**WHAT YOU ARE ASKED TO DO**
Quote every line of the material beneath this one.
______________________________
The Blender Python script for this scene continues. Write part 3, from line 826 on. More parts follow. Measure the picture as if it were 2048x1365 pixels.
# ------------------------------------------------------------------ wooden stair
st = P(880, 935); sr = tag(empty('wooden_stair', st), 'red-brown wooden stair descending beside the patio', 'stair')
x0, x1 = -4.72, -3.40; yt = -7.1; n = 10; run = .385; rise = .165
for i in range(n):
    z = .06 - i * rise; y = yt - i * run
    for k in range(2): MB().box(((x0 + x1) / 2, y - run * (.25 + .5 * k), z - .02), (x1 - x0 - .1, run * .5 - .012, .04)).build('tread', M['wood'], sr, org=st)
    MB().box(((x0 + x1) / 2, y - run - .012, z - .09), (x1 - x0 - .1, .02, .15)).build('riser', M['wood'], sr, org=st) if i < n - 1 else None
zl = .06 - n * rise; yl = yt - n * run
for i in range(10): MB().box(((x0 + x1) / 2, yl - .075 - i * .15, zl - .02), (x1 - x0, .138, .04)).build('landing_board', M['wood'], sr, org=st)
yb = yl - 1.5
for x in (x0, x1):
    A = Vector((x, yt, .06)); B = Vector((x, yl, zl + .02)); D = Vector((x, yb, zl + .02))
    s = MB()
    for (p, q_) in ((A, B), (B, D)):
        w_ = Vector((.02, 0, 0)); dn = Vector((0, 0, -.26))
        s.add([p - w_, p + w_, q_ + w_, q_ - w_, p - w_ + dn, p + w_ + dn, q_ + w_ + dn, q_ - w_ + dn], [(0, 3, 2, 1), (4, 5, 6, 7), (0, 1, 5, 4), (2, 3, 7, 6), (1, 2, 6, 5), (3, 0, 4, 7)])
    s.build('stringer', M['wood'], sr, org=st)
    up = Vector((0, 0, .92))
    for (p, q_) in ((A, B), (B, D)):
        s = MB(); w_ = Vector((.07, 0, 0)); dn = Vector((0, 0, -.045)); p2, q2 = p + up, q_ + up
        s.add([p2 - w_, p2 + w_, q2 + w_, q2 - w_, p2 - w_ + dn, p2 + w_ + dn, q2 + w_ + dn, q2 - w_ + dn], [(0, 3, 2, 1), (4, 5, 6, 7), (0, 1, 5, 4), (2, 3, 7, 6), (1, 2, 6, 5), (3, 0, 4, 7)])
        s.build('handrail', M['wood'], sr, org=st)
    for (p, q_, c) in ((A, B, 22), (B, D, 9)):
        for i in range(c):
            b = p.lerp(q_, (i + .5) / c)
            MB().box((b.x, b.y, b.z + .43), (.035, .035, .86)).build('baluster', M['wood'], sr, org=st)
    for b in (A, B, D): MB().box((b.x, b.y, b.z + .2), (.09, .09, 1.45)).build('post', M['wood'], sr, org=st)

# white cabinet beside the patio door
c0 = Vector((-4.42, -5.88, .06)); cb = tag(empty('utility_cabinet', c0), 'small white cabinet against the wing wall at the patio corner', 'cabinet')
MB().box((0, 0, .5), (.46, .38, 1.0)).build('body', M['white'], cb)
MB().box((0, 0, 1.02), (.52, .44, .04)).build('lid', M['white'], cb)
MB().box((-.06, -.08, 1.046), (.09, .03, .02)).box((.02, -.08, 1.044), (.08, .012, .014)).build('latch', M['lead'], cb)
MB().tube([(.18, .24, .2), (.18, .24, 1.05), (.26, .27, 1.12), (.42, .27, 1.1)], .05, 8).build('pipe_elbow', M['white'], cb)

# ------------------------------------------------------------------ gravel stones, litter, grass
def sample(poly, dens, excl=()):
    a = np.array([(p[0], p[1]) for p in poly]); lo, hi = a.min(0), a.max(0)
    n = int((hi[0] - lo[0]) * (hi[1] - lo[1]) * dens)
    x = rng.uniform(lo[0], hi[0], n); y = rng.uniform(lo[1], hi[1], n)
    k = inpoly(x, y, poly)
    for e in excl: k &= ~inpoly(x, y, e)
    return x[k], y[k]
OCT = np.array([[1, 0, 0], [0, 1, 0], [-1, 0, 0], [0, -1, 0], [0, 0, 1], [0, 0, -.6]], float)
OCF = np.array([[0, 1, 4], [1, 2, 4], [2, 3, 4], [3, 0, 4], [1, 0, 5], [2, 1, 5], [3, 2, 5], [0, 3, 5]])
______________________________
**THE REPLY**
The Blender Python script for this scene continues. Write part 3, from line 826 on. More parts follow. Measure the picture as if it were 2048x1365 pixels.
# ------------------------------------------------------------------ wooden stair
st = P(880, 935); sr = tag(empty('wooden_stair', st), 'red-brown wooden stair descending beside the patio', 'stair')
x0, x1 = -4.72, -3.40; yt = -7.1; n = 10; run = .385; rise = .165
for i in range(n):
    z = .06 - i * rise; y = yt - i * run
    for k in range(2): MB().box(((x0 + x1) / 2, y - run * (.25 + .5 * k), z - .02), (x1 - x0 - .1, run * .5 - .012, .04)).build('tread', M['wood'], sr, org=st)
    MB().box(((x0 + x1) / 2, y - run - .012, z - .09), (x1 - x0 - .1, .02, .15)).build('riser', M['wood'], sr, org=st) if i < n - 1 else None
zl = .06 - n * rise; yl = yt - n * run
for i in range(10): MB().box(((x0 + x1) / 2, yl - .075 - i * .15, zl - .02), (x1 - x0, .138, .04)).build('landing_board', M['wood'], sr, org=st)
yb = yl - 1.5
for x in (x0, x1):
    A = Vector((x, yt, .06)); B = Vector((x, yl, zl + .02)); D = Vector((x, yb, zl + .02))
    s = MB()
    for (p, q_) in ((A, B), (B, D)):
        w_ = Vector((.02, 0, 0)); dn = Vector((0, 0, -.26))
        s.add([p - w_, p + w_, q_ + w_, q_ - w_, p - w_ + dn, p + w_ + dn, q_ + w_ + dn, q_ - w_ + dn], [(0, 3, 2, 1), (4, 5, 6, 7), (0, 1, 5, 4), (2, 3, 7, 6), (1, 2, 6, 5), (3, 0, 4, 7)])
    s.build('stringer', M['wood'], sr, org=st)
    up = Vector((0, 0, .92))
    for (p, q_) in ((A, B), (B, D)):
        s = MB(); w_ = Vector((.07, 0, 0)); dn = Vector((0, 0, -.045)); p2, q2 = p + up, q_ + up
        s.add([p2 - w_, p2 + w_, q2 + w_, q2 - w_, p2 - w_ + dn, p2 + w_ + dn, q2 + w_ + dn, q2 - w_ + dn], [(0, 3, 2, 1), (4, 5, 6, 7), (0, 1, 5, 4), (2, 3, 7, 6), (1, 2, 6, 5), (3, 0, 4, 7)])
        s.build('handrail', M['wood'], sr, org=st)
    for (p, q_, c) in ((A, B, 22), (B, D, 9)):
        for i in range(c):
            b = p.lerp(q_, (i + .5) / c)
            MB().box((b.x, b.y, b.z + .43), (.035, .035, .86)).build('baluster', M['wood'], sr, org=st)
    for b in (A, B, D): MB().box((b.x, b.y, b.z + .2), (.09, .09, 1.45)).build('post', M['wood'], sr, org=st)

# white cabinet beside the patio door
c0 = Vector((-4.42, -5.88, .06)); cb = tag(empty('utility_cabinet', c0), 'small white cabinet against the wing wall at the patio corner', 'cabinet')
MB().box((0, 0, .5), (.46, .38, 1.0)).build('body', M['white'], cb)
MB().box((0, 0, 1.02), (.52, .44, .04)).build('lid', M['white'], cb)
MB().box((-.06, -.08, 1.046), (.09, .03, .02)).box((.02, -.08, 1.044), (.08, .012, .014)).build('latch', M['lead'], cb)
MB().tube([(.18, .24, .2), (.18, .24, 1.05), (.26, .27, 1.12), (.42, .27, 1.1)], .05, 8).build('pipe_elbow', M['white'], cb)

# ------------------------------------------------------------------ gravel stones, litter, grass
def sample(poly, dens, excl=()):
    a = np.array([(p[0], p[1]) for p in poly]); lo, hi = a.min(0), a.max(0)
    n = int((hi[0] - lo[0]) * (hi[1] - lo[1]) * dens)
    x = rng.uniform(lo[0], hi[0], n); y = rng.uniform(lo[1], hi[1], n)
    k = inpoly(x, y, poly)
    for e in excl: k &= ~inpoly(x, y, e)
    return x[k], y[k]
OCT = np.array([[1, 0, 0], [0, 1, 0], [-1, 0, 0], [0, -1, 0], [0, 0, 1], [0, 0, -.6]], float)
OCF = np.array([[0, 1, 4], [1, 2, 4], [2, 3, 4], [3, 0, 4], [1, 0, 5], [2, 1, 5], [3, 2, 5], [0, 3, 5]])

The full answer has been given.